◆ **Task instructions**
All of the data that follows should be retyped exactly, please, except the pictures.

■ ■ ■ ■ ■

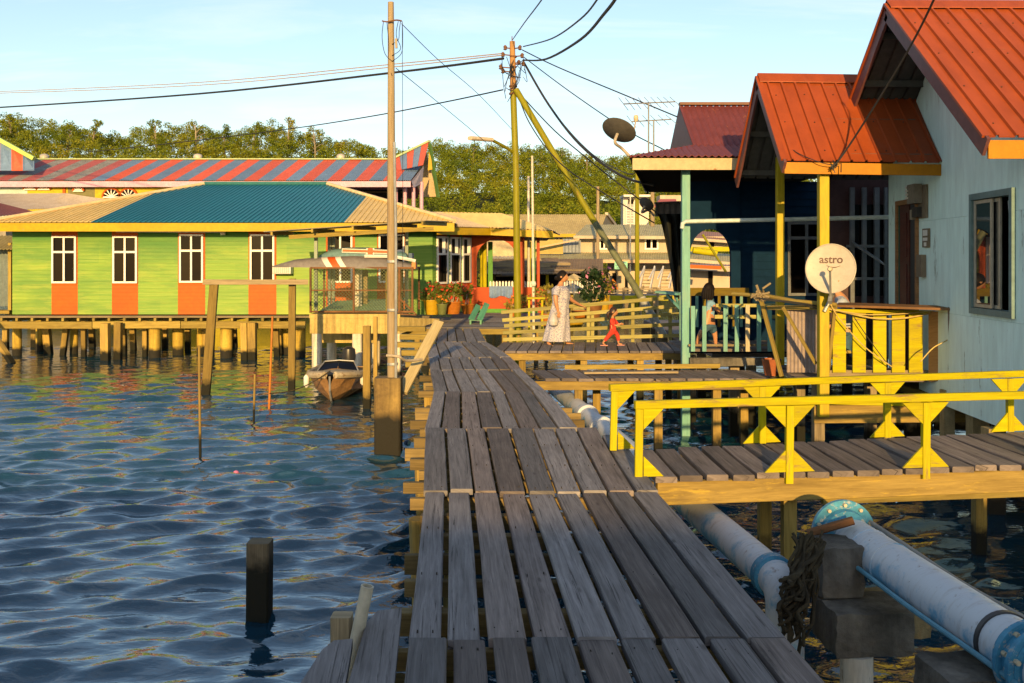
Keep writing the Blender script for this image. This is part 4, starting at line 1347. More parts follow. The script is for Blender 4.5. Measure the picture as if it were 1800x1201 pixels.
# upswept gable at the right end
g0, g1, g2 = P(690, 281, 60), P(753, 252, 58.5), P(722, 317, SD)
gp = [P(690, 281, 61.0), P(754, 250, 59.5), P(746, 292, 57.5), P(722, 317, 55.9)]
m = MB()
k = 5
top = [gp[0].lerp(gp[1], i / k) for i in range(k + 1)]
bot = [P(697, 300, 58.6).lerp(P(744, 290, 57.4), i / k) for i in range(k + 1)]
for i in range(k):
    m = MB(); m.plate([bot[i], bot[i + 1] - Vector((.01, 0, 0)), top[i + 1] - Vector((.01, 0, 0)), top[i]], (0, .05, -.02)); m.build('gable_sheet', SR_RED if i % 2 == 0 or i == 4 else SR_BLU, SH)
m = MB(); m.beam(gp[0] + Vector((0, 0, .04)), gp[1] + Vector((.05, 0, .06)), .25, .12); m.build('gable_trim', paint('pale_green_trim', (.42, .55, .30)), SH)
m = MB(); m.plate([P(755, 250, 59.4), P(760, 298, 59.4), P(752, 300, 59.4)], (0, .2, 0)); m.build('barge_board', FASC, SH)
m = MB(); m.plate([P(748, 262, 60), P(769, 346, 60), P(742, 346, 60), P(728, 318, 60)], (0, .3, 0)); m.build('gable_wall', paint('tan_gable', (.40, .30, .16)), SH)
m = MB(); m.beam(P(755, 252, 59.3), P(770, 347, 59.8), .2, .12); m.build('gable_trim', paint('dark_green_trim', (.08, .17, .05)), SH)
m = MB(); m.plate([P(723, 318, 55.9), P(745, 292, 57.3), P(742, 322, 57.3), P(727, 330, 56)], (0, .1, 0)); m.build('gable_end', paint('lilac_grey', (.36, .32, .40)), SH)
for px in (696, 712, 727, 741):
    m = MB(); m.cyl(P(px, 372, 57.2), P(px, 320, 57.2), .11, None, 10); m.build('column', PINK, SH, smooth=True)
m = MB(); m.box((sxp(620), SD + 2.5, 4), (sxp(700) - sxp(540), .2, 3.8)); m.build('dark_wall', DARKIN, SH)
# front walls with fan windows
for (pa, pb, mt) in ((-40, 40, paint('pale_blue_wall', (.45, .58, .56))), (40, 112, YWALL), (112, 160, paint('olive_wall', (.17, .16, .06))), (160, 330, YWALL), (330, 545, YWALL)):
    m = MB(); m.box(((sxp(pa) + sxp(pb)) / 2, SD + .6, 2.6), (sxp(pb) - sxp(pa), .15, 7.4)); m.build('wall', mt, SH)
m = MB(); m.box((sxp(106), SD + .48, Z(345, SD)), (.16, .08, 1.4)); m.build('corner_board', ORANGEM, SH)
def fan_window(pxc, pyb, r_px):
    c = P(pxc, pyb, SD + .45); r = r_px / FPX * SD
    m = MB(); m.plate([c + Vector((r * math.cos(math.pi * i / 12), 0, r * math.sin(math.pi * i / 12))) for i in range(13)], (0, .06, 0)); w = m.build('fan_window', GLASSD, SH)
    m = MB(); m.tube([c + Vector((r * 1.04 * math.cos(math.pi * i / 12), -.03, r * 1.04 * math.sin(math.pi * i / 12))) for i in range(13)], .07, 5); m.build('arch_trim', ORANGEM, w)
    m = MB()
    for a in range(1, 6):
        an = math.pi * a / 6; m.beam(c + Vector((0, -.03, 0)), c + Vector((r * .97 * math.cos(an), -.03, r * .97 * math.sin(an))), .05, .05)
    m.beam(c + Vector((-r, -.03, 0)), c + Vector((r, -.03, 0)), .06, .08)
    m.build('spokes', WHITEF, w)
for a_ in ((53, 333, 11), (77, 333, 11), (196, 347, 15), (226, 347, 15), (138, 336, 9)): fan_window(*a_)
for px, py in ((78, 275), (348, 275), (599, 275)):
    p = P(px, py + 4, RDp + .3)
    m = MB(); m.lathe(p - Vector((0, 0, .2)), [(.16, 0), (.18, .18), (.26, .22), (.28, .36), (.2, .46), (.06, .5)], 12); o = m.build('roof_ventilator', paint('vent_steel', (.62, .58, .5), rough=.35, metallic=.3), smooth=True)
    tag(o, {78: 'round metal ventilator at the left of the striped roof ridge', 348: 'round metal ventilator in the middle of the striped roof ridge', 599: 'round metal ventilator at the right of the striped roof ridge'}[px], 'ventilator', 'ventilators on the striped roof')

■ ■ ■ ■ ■

◆ **Solution for this exercise**
Keep writing the Blender script for this image. This is part 4, starting at line 1347. More parts follow. The script is for Blender 4.5. Measure the picture as if it were 1800x1201 pixels.
# upswept gable at the right end
g0, g1, g2 = P(690, 281, 60), P(753, 252, 58.5), P(722, 317, SD)
gp = [P(690, 281, 61.0), P(754, 250, 59.5), P(746, 292, 57.5), P(722, 317, 55.9)]
m = MB()
k = 5
top = [gp[0].lerp(gp[1], i / k) for i in range(k + 1)]
bot = [P(697, 300, 58.6).lerp(P(744, 290, 57.4), i / k) for i in range(k + 1)]
for i in range(k):
    m = MB(); m.plate([bot[i], bot[i + 1] - Vector((.01, 0, 0)), top[i + 1] - Vector((.01, 0, 0)), top[i]], (0, .05, -.02)); m.build('gable_sheet', SR_RED if i % 2 == 0 or i == 4 else SR_BLU, SH)
m = MB(); m.beam(gp[0] + Vector((0, 0, .04)), gp[1] + Vector((.05, 0, .06)), .25, .12); m.build('gable_trim', paint('pale_green_trim', (.42, .55, .30)), SH)
m = MB(); m.plate([P(755, 250, 59.4), P(760, 298, 59.4), P(752, 300, 59.4)], (0, .2, 0)); m.build('barge_board', FASC, SH)
m = MB(); m.plate([P(748, 262, 60), P(769, 346, 60), P(742, 346, 60), P(728, 318, 60)], (0, .3, 0)); m.build('gable_wall', paint('tan_gable', (.40, .30, .16)), SH)
m = MB(); m.beam(P(755, 252, 59.3), P(770, 347, 59.8), .2, .12); m.build('gable_trim', paint('dark_green_trim', (.08, .17, .05)), SH)
m = MB(); m.plate([P(723, 318, 55.9), P(745, 292, 57.3), P(742, 322, 57.3), P(727, 330, 56)], (0, .1, 0)); m.build('gable_end', paint('lilac_grey', (.36, .32, .40)), SH)
for px in (696, 712, 727, 741):
    m = MB(); m.cyl(P(px, 372, 57.2), P(px, 320, 57.2), .11, None, 10); m.build('column', PINK, SH, smooth=True)
m = MB(); m.box((sxp(620), SD + 2.5, 4), (sxp(700) - sxp(540), .2, 3.8)); m.build('dark_wall', DARKIN, SH)
# front walls with fan windows
for (pa, pb, mt) in ((-40, 40, paint('pale_blue_wall', (.45, .58, .56))), (40, 112, YWALL), (112, 160, paint('olive_wall', (.17, .16, .06))), (160, 330, YWALL), (330, 545, YWALL)):
    m = MB(); m.box(((sxp(pa) + sxp(pb)) / 2, SD + .6, 2.6), (sxp(pb) - sxp(pa), .15, 7.4)); m.build('wall', mt, SH)
m = MB(); m.box((sxp(106), SD + .48, Z(345, SD)), (.16, .08, 1.4)); m.build('corner_board', ORANGEM, SH)
def fan_window(pxc, pyb, r_px):
    c = P(pxc, pyb, SD + .45); r = r_px / FPX * SD
    m = MB(); m.plate([c + Vector((r * math.cos(math.pi * i / 12), 0, r * math.sin(math.pi * i / 12))) for i in range(13)], (0, .06, 0)); w = m.build('fan_window', GLASSD, SH)
    m = MB(); m.tube([c + Vector((r * 1.04 * math.cos(math.pi * i / 12), -.03, r * 1.04 * math.sin(math.pi * i / 12))) for i in range(13)], .07, 5); m.build('arch_trim', ORANGEM, w)
    m = MB()
    for a in range(1, 6):
        an = math.pi * a / 6; m.beam(c + Vector((0, -.03, 0)), c + Vector((r * .97 * math.cos(an), -.03, r * .97 * math.sin(an))), .05, .05)
    m.beam(c + Vector((-r, -.03, 0)), c + Vector((r, -.03, 0)), .06, .08)
    m.build('spokes', WHITEF, w)
for a_ in ((53, 333, 11), (77, 333, 11), (196, 347, 15), (226, 347, 15), (138, 336, 9)): fan_window(*a_)
for px, py in ((78, 275), (348, 275), (599, 275)):
    p = P(px, py + 4, RDp + .3)
    m = MB(); m.lathe(p - Vector((0, 0, .2)), [(.16, 0), (.18, .18), (.26, .22), (.28, .36), (.2, .46), (.06, .5)], 12); o = m.build('roof_ventilator', paint('vent_steel', (.62, .58, .5), rough=.35, metallic=.3), smooth=True)
    tag(o, {78: 'round metal ventilator at the left of the striped roof ridge', 348: 'round metal ventilator in the middle of the striped roof ridge', 599: 'round metal ventilator at the right of the striped roof ridge'}[px], 'ventilator', 'ventilators on the striped roof')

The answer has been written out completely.